:: SOURCE EXCERPT ::
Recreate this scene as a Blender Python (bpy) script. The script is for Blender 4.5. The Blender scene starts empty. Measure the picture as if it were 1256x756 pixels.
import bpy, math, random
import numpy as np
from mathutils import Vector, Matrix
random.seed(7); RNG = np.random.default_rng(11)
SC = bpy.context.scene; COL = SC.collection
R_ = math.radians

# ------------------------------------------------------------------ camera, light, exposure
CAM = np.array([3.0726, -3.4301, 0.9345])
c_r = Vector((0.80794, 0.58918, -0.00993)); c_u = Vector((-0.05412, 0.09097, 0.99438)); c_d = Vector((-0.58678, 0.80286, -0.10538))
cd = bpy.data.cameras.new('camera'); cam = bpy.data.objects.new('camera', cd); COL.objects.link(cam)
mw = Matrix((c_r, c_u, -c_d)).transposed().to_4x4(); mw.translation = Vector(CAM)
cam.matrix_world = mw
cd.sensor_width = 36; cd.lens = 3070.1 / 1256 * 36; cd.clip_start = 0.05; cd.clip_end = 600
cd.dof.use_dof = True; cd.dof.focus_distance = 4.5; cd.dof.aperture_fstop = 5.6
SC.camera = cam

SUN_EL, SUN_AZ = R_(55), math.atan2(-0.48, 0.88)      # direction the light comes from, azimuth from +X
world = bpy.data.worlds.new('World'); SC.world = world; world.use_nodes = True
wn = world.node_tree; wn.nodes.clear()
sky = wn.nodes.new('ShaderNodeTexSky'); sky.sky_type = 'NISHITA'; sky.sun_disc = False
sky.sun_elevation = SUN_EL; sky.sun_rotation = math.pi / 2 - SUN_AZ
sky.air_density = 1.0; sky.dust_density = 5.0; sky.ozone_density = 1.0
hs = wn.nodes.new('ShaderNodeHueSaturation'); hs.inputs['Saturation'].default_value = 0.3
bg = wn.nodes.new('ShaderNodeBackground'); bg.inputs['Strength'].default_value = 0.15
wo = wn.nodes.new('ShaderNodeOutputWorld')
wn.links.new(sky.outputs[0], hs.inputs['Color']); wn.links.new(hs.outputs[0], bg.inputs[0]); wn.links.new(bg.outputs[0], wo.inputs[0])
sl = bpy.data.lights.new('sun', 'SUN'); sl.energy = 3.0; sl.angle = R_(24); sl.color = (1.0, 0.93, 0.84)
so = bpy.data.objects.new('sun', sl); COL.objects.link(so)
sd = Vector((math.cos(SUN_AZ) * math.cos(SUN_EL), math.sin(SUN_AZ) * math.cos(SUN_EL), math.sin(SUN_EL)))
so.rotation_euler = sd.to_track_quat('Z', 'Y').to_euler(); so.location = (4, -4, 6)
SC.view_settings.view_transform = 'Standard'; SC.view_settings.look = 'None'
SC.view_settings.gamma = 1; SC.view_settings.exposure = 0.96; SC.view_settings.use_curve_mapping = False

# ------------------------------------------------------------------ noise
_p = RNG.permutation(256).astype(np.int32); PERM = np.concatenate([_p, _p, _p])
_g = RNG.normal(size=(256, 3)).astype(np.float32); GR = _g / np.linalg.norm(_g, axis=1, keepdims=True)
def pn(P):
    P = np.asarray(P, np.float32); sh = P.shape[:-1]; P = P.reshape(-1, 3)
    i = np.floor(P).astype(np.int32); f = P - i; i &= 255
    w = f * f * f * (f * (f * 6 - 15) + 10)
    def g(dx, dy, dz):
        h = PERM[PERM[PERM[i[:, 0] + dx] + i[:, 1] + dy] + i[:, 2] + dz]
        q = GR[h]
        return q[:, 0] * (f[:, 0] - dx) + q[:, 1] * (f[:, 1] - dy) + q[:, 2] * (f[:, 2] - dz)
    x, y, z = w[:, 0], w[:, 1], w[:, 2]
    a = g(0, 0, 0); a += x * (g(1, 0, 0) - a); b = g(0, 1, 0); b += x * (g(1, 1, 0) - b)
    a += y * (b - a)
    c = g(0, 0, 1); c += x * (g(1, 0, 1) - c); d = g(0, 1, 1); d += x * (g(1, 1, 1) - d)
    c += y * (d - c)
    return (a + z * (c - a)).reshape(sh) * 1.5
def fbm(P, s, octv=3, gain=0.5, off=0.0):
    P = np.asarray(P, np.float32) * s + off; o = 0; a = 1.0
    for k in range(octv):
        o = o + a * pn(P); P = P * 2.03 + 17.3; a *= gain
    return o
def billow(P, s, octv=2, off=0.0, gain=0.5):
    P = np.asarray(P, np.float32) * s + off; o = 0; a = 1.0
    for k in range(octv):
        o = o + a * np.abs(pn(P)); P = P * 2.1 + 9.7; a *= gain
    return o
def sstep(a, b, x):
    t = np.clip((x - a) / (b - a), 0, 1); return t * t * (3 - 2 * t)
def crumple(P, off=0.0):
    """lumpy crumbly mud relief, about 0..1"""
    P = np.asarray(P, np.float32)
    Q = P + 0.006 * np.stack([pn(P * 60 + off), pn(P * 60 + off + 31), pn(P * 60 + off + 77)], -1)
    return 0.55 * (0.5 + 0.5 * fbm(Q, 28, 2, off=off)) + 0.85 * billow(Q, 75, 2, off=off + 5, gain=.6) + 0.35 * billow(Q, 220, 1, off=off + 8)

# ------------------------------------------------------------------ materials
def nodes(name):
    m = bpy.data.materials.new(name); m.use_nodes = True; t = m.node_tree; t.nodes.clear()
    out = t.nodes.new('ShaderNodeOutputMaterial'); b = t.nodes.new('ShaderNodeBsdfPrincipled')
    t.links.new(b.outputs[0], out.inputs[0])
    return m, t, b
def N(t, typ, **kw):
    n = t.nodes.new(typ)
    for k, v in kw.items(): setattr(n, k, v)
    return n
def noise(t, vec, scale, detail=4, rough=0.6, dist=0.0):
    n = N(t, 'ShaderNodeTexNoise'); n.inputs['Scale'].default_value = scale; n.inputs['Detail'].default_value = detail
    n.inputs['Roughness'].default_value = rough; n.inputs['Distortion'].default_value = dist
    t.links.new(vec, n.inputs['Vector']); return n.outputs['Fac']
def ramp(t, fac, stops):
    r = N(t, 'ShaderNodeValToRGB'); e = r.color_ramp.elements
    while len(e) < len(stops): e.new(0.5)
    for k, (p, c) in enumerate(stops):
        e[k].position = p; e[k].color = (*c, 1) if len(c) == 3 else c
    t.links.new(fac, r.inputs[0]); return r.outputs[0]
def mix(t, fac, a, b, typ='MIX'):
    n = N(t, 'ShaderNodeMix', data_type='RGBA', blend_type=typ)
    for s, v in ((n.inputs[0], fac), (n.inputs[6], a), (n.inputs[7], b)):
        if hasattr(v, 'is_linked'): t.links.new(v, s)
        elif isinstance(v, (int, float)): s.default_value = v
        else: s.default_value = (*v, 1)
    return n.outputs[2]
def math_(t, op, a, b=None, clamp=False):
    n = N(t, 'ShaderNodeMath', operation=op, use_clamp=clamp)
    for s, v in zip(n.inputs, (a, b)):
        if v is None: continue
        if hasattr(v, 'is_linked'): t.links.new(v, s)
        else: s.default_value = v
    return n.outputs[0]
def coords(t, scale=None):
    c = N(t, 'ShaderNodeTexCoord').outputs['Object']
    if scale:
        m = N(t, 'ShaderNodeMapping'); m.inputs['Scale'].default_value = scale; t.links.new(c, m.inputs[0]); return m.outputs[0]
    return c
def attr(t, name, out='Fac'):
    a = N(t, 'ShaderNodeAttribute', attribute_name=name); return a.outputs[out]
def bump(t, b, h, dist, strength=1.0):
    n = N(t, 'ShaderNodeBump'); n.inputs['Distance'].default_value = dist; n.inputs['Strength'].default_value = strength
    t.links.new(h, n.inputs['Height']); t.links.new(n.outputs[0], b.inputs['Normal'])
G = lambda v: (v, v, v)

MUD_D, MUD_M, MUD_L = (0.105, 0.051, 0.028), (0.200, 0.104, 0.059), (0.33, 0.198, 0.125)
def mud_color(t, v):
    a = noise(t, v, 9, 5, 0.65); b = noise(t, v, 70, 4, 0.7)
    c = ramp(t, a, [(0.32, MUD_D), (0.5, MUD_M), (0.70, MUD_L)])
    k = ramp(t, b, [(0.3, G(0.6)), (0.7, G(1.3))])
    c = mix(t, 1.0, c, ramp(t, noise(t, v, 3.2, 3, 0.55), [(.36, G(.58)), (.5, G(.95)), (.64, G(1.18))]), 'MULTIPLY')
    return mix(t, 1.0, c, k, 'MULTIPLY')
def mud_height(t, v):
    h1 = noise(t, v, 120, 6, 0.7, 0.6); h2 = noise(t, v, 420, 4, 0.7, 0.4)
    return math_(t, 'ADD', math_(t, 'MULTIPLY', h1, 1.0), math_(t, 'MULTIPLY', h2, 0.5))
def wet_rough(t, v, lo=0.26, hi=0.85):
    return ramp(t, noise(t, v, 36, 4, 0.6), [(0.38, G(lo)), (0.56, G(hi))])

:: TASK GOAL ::
The required output is the exact run of lines from the beginning of the listing above to the line that contains "SC.camera = cam", inclusive of both.

:: SOLUTION FOR THIS TASK ::
Recreate this scene as a Blender Python (bpy) script. The script is for Blender 4.5. The Blender scene starts empty. Measure the picture as if it were 1256x756 pixels.
import bpy, math, random
import numpy as np
from mathutils import Vector, Matrix
random.seed(7); RNG = np.random.default_rng(11)
SC = bpy.context.scene; COL = SC.collection
R_ = math.radians

# ------------------------------------------------------------------ camera, light, exposure
CAM = np.array([3.0726, -3.4301, 0.9345])
c_r = Vector((0.80794, 0.58918, -0.00993)); c_u = Vector((-0.05412, 0.09097, 0.99438)); c_d = Vector((-0.58678, 0.80286, -0.10538))
cd = bpy.data.cameras.new('camera'); cam = bpy.data.objects.new('camera', cd); COL.objects.link(cam)
mw = Matrix((c_r, c_u, -c_d)).transposed().to_4x4(); mw.translation = Vector(CAM)
cam.matrix_world = mw
cd.sensor_width = 36; cd.lens = 3070.1 / 1256 * 36; cd.clip_start = 0.05; cd.clip_end = 600
cd.dof.use_dof = True; cd.dof.focus_distance = 4.5; cd.dof.aperture_fstop = 5.6
SC.camera = cam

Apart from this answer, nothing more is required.